EXERCISE BRIEF - Give the data below again, word for word.

DATA LINES -
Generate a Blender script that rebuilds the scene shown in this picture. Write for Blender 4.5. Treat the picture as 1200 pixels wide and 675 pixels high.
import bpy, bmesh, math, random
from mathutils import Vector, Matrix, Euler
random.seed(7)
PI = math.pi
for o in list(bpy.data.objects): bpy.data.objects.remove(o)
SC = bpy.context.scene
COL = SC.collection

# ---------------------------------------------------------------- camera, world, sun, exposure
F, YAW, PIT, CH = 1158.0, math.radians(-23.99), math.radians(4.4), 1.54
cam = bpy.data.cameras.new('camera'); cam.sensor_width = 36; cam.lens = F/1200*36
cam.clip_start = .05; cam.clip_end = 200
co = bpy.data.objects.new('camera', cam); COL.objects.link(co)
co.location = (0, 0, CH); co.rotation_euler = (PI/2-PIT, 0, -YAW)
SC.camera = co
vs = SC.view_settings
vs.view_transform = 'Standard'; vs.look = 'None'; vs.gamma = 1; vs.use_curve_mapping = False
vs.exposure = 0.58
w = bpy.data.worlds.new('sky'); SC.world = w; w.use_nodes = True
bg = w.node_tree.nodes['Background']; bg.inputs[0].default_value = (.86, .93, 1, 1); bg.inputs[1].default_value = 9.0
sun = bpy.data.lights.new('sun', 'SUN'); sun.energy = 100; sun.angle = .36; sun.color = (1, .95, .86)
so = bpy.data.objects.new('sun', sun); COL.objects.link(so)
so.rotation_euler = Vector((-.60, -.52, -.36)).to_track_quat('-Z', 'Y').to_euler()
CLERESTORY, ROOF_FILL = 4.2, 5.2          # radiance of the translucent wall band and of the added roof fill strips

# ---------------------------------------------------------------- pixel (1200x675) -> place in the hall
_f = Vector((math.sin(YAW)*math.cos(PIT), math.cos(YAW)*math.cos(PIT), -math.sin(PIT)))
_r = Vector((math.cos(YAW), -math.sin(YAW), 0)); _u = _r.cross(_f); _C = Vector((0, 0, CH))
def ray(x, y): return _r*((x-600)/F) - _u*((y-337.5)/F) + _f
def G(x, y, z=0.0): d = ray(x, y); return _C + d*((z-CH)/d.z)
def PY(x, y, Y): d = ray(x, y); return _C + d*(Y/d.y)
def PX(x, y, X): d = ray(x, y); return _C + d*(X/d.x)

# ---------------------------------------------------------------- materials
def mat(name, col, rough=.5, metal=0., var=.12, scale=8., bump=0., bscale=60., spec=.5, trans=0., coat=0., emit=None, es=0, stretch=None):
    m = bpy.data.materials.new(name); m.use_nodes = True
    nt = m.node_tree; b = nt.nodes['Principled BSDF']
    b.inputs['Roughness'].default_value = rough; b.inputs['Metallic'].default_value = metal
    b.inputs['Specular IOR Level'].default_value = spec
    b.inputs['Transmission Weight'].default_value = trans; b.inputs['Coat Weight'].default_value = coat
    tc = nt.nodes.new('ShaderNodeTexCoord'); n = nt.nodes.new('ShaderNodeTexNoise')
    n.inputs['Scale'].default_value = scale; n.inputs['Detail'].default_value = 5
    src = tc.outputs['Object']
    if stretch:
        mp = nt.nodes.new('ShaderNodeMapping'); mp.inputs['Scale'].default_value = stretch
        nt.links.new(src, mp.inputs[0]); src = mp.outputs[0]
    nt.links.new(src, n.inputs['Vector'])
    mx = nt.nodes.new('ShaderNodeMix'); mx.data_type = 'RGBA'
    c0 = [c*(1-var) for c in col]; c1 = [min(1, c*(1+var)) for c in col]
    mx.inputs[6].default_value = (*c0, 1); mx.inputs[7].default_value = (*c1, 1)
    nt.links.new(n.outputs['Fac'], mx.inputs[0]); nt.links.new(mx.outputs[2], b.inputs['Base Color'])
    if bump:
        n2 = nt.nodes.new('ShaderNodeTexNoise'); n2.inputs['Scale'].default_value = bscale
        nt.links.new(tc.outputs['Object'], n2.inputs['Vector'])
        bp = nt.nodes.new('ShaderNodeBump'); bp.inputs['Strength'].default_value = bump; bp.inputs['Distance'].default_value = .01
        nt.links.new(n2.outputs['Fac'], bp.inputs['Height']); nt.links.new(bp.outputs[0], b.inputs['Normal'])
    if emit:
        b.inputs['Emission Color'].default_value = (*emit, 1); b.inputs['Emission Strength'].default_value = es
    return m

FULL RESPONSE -
Generate a Blender script that rebuilds the scene shown in this picture. Write for Blender 4.5. Treat the picture as 1200 pixels wide and 675 pixels high.
import bpy, bmesh, math, random
from mathutils import Vector, Matrix, Euler
random.seed(7)
PI = math.pi
for o in list(bpy.data.objects): bpy.data.objects.remove(o)
SC = bpy.context.scene
COL = SC.collection

# ---------------------------------------------------------------- camera, world, sun, exposure
F, YAW, PIT, CH = 1158.0, math.radians(-23.99), math.radians(4.4), 1.54
cam = bpy.data.cameras.new('camera'); cam.sensor_width = 36; cam.lens = F/1200*36
cam.clip_start = .05; cam.clip_end = 200
co = bpy.data.objects.new('camera', cam); COL.objects.link(co)
co.location = (0, 0, CH); co.rotation_euler = (PI/2-PIT, 0, -YAW)
SC.camera = co
vs = SC.view_settings
vs.view_transform = 'Standard'; vs.look = 'None'; vs.gamma = 1; vs.use_curve_mapping = False
vs.exposure = 0.58
w = bpy.data.worlds.new('sky'); SC.world = w; w.use_nodes = True
bg = w.node_tree.nodes['Background']; bg.inputs[0].default_value = (.86, .93, 1, 1); bg.inputs[1].default_value = 9.0
sun = bpy.data.lights.new('sun', 'SUN'); sun.energy = 100; sun.angle = .36; sun.color = (1, .95, .86)
so = bpy.data.objects.new('sun', sun); COL.objects.link(so)
so.rotation_euler = Vector((-.60, -.52, -.36)).to_track_quat('-Z', 'Y').to_euler()
CLERESTORY, ROOF_FILL = 4.2, 5.2          # radiance of the translucent wall band and of the added roof fill strips

# ---------------------------------------------------------------- pixel (1200x675) -> place in the hall
_f = Vector((math.sin(YAW)*math.cos(PIT), math.cos(YAW)*math.cos(PIT), -math.sin(PIT)))
_r = Vector((math.cos(YAW), -math.sin(YAW), 0)); _u = _r.cross(_f); _C = Vector((0, 0, CH))
def ray(x, y): return _r*((x-600)/F) - _u*((y-337.5)/F) + _f
def G(x, y, z=0.0): d = ray(x, y); return _C + d*((z-CH)/d.z)
def PY(x, y, Y): d = ray(x, y); return _C + d*(Y/d.y)
def PX(x, y, X): d = ray(x, y); return _C + d*(X/d.x)

# ---------------------------------------------------------------- materials
def mat(name, col, rough=.5, metal=0., var=.12, scale=8., bump=0., bscale=60., spec=.5, trans=0., coat=0., emit=None, es=0, stretch=None):
    m = bpy.data.materials.new(name); m.use_nodes = True
    nt = m.node_tree; b = nt.nodes['Principled BSDF']
    b.inputs['Roughness'].default_value = rough; b.inputs['Metallic'].default_value = metal
    b.inputs['Specular IOR Level'].default_value = spec
    b.inputs['Transmission Weight'].default_value = trans; b.inputs['Coat Weight'].default_value = coat
    tc = nt.nodes.new('ShaderNodeTexCoord'); n = nt.nodes.new('ShaderNodeTexNoise')
    n.inputs['Scale'].default_value = scale; n.inputs['Detail'].default_value = 5
    src = tc.outputs['Object']
    if stretch:
        mp = nt.nodes.new('ShaderNodeMapping'); mp.inputs['Scale'].default_value = stretch
        nt.links.new(src, mp.inputs[0]); src = mp.outputs[0]
    nt.links.new(src, n.inputs['Vector'])
    mx = nt.nodes.new('ShaderNodeMix'); mx.data_type = 'RGBA'
    c0 = [c*(1-var) for c in col]; c1 = [min(1, c*(1+var)) for c in col]
    mx.inputs[6].default_value = (*c0, 1); mx.inputs[7].default_value = (*c1, 1)
    nt.links.new(n.outputs['Fac'], mx.inputs[0]); nt.links.new(mx.outputs[2], b.inputs['Base Color'])
    if bump:
        n2 = nt.nodes.new('ShaderNodeTexNoise'); n2.inputs['Scale'].default_value = bscale
        nt.links.new(tc.outputs['Object'], n2.inputs['Vector'])
        bp = nt.nodes.new('ShaderNodeBump'); bp.inputs['Strength'].default_value = bump; bp.inputs['Distance'].default_value = .01
        nt.links.new(n2.outputs['Fac'], bp.inputs['Height']); nt.links.new(bp.outputs[0], b.inputs['Normal'])
    if emit:
        b.inputs['Emission Color'].default_value = (*emit, 1); b.inputs['Emission Strength'].default_value = es
    return m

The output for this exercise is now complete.